この時間帯に薬剤を散布してしまうと、多くのハチを殺してしまうことになる。散布の時間をハチが食べ物探しをしていない午後などの時間帯にずらすだけでも、ハチを守ることができる。

ハチミツ以外の収入方法を考える人も

ハチプログラムの門を叩く人の多くは、今でも最初はハチミツから収入を得るのを想定して入学してくる。だがこうした受粉のメリットに気づくと、ハチミツ以外の収入方法も考えるようになると言う。

「どうしてフィリピンではハチミツがもっと作れないのか、どうしてフィリピンはハチミツを輸入してばかりなのか、と言われることがありますが、私はその認識を変えたいです。

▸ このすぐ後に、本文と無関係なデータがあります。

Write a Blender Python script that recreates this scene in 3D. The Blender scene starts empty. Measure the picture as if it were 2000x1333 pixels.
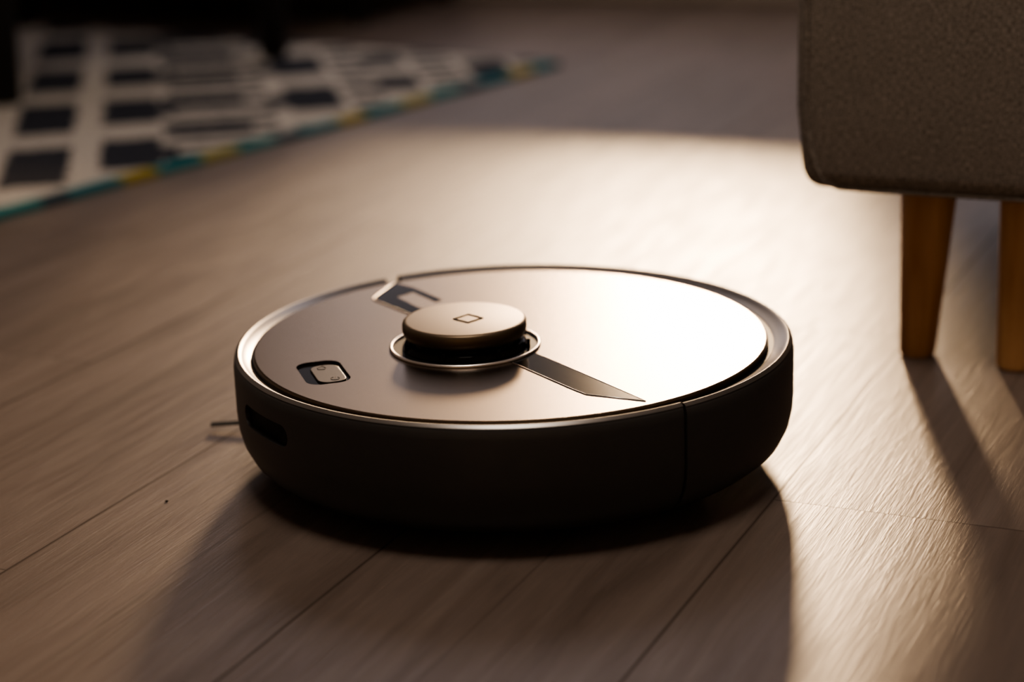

フィリピン原産のミツバチは体が小さいのに、どうして体の大きいセイヨウミツバチと同じ生産量を期待するのでしょうか? 

確かに東南アジアでは年がら年中花が咲いていますが、セイヨウミツバチが花粉を集めるキャノーラや、ユーカリや、アカシアはありません。これらの植物は一度に開花し、ハチたちが一斉に花粉を集めることができますが、ここではそうはいきません。ハチミツも生産量では勝負できませんし、勝負したいと思うべきではありません。そのかわり、私たちのハチが提供してくれる付加価値は多様なものなのです」とセルバンシアさんは言う。